[Source data]
○ ○ ○ ○ ○

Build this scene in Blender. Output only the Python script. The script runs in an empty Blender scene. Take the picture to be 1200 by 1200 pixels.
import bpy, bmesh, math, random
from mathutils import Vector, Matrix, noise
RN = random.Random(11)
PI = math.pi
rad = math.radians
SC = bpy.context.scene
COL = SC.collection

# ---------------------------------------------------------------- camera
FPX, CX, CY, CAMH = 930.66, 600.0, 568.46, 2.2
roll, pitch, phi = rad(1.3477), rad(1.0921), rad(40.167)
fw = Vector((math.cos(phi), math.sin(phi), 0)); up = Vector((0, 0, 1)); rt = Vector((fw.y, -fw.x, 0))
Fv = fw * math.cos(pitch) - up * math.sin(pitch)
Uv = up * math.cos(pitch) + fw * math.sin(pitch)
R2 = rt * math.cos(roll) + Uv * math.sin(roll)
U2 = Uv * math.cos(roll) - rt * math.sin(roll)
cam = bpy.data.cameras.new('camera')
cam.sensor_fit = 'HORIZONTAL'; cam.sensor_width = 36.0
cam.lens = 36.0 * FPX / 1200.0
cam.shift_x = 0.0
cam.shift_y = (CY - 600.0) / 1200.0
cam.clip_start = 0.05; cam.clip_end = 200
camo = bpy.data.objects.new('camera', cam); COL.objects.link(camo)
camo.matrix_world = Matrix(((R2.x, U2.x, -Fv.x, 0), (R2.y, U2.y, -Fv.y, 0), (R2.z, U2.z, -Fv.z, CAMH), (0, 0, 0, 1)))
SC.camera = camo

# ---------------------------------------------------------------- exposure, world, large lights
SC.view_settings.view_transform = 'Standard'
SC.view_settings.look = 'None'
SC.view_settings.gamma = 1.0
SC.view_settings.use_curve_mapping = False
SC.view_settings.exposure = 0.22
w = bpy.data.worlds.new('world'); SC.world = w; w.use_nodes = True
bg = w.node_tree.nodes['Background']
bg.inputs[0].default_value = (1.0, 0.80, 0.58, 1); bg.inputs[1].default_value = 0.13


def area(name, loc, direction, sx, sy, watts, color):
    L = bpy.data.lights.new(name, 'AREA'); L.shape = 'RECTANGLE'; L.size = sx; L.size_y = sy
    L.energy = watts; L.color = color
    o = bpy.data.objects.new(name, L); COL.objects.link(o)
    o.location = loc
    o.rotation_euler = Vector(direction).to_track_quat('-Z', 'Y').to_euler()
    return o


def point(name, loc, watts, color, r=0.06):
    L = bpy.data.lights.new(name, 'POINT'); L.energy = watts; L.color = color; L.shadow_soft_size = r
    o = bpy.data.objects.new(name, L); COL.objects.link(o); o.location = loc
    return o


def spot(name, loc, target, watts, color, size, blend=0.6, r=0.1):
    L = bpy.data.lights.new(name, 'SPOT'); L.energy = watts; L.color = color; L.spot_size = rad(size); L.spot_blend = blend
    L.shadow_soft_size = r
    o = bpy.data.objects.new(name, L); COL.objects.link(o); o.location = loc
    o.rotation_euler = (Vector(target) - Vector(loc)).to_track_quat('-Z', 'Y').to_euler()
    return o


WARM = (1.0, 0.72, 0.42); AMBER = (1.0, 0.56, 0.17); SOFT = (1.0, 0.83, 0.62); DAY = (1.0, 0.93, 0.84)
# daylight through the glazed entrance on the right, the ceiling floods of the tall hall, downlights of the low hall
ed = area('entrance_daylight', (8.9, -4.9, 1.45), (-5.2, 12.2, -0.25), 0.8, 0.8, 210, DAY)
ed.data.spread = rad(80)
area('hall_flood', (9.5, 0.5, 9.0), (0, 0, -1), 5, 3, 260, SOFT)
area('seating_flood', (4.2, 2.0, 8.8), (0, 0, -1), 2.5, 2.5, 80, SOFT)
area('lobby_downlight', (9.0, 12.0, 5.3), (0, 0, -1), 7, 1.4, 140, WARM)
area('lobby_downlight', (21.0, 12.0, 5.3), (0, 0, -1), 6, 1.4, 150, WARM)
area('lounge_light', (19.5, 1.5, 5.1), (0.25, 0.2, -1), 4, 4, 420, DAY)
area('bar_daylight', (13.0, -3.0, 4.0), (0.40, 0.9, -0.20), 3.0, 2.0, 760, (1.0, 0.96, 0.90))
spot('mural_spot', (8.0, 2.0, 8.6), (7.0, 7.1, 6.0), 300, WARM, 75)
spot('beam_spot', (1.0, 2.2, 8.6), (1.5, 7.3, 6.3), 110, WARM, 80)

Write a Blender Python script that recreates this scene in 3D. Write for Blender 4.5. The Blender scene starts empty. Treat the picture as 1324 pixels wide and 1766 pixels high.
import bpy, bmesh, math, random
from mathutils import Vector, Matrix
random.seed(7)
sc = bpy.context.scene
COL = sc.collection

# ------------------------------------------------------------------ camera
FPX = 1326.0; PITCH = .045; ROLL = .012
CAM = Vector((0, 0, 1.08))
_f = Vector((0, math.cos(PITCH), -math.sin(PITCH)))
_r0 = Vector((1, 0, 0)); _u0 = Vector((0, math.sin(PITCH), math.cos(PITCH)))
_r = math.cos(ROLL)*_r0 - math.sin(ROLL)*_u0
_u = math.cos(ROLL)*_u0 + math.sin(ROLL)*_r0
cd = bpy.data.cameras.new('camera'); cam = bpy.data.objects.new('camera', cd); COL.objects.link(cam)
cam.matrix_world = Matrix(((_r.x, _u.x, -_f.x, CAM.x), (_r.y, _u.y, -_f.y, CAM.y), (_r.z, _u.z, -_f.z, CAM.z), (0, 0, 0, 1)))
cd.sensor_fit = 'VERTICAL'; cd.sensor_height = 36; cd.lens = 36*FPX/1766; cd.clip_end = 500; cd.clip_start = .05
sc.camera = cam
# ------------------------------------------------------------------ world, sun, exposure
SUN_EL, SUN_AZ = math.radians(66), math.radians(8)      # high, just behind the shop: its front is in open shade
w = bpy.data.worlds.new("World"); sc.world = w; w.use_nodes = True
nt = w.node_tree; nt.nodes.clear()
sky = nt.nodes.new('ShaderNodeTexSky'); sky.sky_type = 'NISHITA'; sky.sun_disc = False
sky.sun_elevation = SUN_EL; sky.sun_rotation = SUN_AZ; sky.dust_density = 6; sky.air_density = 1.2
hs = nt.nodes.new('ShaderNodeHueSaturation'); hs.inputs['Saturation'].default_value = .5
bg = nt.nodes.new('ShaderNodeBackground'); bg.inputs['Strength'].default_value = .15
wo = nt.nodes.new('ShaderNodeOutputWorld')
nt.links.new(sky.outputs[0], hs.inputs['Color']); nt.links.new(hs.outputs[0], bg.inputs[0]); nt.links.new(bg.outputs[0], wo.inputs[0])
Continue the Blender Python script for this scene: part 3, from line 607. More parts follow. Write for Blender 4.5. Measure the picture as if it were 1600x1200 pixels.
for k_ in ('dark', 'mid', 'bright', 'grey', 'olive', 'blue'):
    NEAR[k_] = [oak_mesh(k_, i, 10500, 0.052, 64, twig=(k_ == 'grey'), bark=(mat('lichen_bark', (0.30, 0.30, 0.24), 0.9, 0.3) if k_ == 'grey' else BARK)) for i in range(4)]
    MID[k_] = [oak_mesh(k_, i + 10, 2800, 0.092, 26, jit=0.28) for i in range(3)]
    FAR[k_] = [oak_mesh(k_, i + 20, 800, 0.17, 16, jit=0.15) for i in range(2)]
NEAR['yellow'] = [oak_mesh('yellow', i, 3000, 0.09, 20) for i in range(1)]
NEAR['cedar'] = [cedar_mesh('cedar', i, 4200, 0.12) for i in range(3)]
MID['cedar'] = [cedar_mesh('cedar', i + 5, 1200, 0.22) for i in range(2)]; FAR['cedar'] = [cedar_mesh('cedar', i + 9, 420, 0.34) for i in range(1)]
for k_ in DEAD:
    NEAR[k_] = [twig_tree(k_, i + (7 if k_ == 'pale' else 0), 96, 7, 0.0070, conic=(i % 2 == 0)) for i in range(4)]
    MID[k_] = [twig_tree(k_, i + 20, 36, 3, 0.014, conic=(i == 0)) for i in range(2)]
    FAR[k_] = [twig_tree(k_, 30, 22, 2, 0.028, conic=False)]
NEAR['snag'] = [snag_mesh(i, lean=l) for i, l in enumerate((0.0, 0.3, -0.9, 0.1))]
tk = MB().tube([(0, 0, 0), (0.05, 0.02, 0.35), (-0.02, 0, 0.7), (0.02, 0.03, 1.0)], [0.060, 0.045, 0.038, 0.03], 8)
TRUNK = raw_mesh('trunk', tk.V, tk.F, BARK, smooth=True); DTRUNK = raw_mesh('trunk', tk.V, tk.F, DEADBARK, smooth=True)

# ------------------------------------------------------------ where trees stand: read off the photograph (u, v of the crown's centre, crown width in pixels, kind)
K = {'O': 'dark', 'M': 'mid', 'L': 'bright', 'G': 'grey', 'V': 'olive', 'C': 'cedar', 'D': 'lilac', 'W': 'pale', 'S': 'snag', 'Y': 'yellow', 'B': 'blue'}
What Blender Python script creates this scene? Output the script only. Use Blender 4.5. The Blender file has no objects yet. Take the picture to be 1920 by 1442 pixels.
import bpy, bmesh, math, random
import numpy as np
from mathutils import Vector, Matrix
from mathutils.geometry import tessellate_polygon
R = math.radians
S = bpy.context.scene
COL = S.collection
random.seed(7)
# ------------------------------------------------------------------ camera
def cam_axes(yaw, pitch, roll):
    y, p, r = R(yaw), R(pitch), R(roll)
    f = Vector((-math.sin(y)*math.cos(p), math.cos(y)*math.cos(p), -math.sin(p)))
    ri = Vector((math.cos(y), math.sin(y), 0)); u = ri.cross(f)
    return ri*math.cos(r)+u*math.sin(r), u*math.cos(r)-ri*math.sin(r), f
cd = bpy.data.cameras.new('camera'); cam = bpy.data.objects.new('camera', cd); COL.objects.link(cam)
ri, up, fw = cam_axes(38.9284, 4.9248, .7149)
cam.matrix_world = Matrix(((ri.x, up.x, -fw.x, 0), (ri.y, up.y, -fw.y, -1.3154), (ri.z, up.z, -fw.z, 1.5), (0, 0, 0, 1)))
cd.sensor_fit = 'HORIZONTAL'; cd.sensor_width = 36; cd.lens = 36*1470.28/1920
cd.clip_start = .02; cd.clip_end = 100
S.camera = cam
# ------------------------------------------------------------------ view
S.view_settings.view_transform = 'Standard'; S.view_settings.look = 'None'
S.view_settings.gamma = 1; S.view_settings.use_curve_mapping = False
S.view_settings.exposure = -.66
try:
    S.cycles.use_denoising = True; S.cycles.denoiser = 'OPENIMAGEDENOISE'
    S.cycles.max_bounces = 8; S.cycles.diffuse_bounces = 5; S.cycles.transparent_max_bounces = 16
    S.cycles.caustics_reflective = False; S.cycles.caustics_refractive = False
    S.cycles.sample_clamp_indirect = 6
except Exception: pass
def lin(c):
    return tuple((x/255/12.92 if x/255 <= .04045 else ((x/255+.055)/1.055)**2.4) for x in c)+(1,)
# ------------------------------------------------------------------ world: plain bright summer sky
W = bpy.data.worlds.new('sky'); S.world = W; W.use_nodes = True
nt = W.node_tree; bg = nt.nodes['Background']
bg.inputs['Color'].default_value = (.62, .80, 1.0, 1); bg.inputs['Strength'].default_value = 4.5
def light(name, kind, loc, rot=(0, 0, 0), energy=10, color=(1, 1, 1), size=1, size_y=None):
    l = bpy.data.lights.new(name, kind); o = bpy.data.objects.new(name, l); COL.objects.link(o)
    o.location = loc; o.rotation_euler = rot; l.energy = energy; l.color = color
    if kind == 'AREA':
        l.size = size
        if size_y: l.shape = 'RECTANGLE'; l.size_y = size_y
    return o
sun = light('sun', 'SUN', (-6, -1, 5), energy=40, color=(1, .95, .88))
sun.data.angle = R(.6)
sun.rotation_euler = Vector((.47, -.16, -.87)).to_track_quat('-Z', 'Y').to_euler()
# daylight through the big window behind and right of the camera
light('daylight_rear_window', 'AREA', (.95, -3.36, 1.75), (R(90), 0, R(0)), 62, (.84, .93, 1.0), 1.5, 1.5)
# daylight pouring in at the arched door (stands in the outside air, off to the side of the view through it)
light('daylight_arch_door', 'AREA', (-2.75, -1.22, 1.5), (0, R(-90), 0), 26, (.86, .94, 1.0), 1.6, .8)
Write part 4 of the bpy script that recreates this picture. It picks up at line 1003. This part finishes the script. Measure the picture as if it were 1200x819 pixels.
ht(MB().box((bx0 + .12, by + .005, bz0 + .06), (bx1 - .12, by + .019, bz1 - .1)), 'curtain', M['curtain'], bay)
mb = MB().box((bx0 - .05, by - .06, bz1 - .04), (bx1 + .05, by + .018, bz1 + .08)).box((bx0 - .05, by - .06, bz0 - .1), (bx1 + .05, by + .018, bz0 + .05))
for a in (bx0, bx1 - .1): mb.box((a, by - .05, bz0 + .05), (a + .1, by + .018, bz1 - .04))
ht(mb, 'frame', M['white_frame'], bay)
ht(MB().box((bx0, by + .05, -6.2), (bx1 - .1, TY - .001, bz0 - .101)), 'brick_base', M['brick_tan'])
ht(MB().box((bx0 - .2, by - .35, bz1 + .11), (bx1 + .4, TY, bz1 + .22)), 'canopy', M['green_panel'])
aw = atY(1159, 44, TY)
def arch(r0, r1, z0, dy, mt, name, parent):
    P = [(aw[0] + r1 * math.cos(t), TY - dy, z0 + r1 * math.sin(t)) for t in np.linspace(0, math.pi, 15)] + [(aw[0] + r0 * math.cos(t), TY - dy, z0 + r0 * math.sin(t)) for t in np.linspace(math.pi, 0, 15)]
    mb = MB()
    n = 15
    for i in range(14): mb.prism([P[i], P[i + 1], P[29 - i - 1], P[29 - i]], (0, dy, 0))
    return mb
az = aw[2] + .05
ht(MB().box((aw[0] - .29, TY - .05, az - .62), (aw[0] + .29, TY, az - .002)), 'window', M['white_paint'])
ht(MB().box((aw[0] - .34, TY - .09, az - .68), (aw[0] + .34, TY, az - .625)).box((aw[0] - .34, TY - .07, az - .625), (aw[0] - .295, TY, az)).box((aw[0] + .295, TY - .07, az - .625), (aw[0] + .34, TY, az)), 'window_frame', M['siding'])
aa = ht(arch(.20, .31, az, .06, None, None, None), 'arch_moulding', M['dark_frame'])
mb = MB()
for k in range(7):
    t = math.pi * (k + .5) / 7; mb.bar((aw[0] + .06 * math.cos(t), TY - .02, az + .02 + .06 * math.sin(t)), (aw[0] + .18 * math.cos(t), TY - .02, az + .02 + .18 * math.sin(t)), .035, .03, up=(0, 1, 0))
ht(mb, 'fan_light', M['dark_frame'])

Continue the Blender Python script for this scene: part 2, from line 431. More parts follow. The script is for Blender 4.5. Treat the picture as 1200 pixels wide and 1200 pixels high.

○ ○ ○ ○ ○

**Work instructions**: Take the line that contains "Write part 4" and each line after it down to the last of the records, and retype them exactly; add nothing else.

**Written solution**:
Write part 4 of the bpy script that recreates this picture. It picks up at line 1003. This part finishes the script. Measure the picture as if it were 1200x819 pixels.
ht(MB().box((bx0 + .12, by + .005, bz0 + .06), (bx1 - .12, by + .019, bz1 - .1)), 'curtain', M['curtain'], bay)
mb = MB().box((bx0 - .05, by - .06, bz1 - .04), (bx1 + .05, by + .018, bz1 + .08)).box((bx0 - .05, by - .06, bz0 - .1), (bx1 + .05, by + .018, bz0 + .05))
for a in (bx0, bx1 - .1): mb.box((a, by - .05, bz0 + .05), (a + .1, by + .018, bz1 - .04))
ht(mb, 'frame', M['white_frame'], bay)
ht(MB().box((bx0, by + .05, -6.2), (bx1 - .1, TY - .001, bz0 - .101)), 'brick_base', M['brick_tan'])
ht(MB().box((bx0 - .2, by - .35, bz1 + .11), (bx1 + .4, TY, bz1 + .22)), 'canopy', M['green_panel'])
aw = atY(1159, 44, TY)
def arch(r0, r1, z0, dy, mt, name, parent):
    P = [(aw[0] + r1 * math.cos(t), TY - dy, z0 + r1 * math.sin(t)) for t in np.linspace(0, math.pi, 15)] + [(aw[0] + r0 * math.cos(t), TY - dy, z0 + r0 * math.sin(t)) for t in np.linspace(math.pi, 0, 15)]
    mb = MB()
    n = 15
    for i in range(14): mb.prism([P[i], P[i + 1], P[29 - i - 1], P[29 - i]], (0, dy, 0))
    return mb
az = aw[2] + .05
ht(MB().box((aw[0] - .29, TY - .05, az - .62), (aw[0] + .29, TY, az - .002)), 'window', M['white_paint'])
ht(MB().box((aw[0] - .34, TY - .09, az - .68), (aw[0] + .34, TY, az - .625)).box((aw[0] - .34, TY - .07, az - .625), (aw[0] - .295, TY, az)).box((aw[0] + .295, TY - .07, az - .625), (aw[0] + .34, TY, az)), 'window_frame', M['siding'])
aa = ht(arch(.20, .31, az, .06, None, None, None), 'arch_moulding', M['dark_frame'])
mb = MB()
for k in range(7):
    t = math.pi * (k + .5) / 7; mb.bar((aw[0] + .06 * math.cos(t), TY - .02, az + .02 + .06 * math.sin(t)), (aw[0] + .18 * math.cos(t), TY - .02, az + .02 + .18 * math.sin(t)), .035, .03, up=(0, 1, 0))
ht(mb, 'fan_light', M['dark_frame'])

Continue the Blender Python script for this scene: part 2, from line 431. More parts follow. The script is for Blender 4.5. Treat the picture as 1200 pixels wide and 1200 pixels high.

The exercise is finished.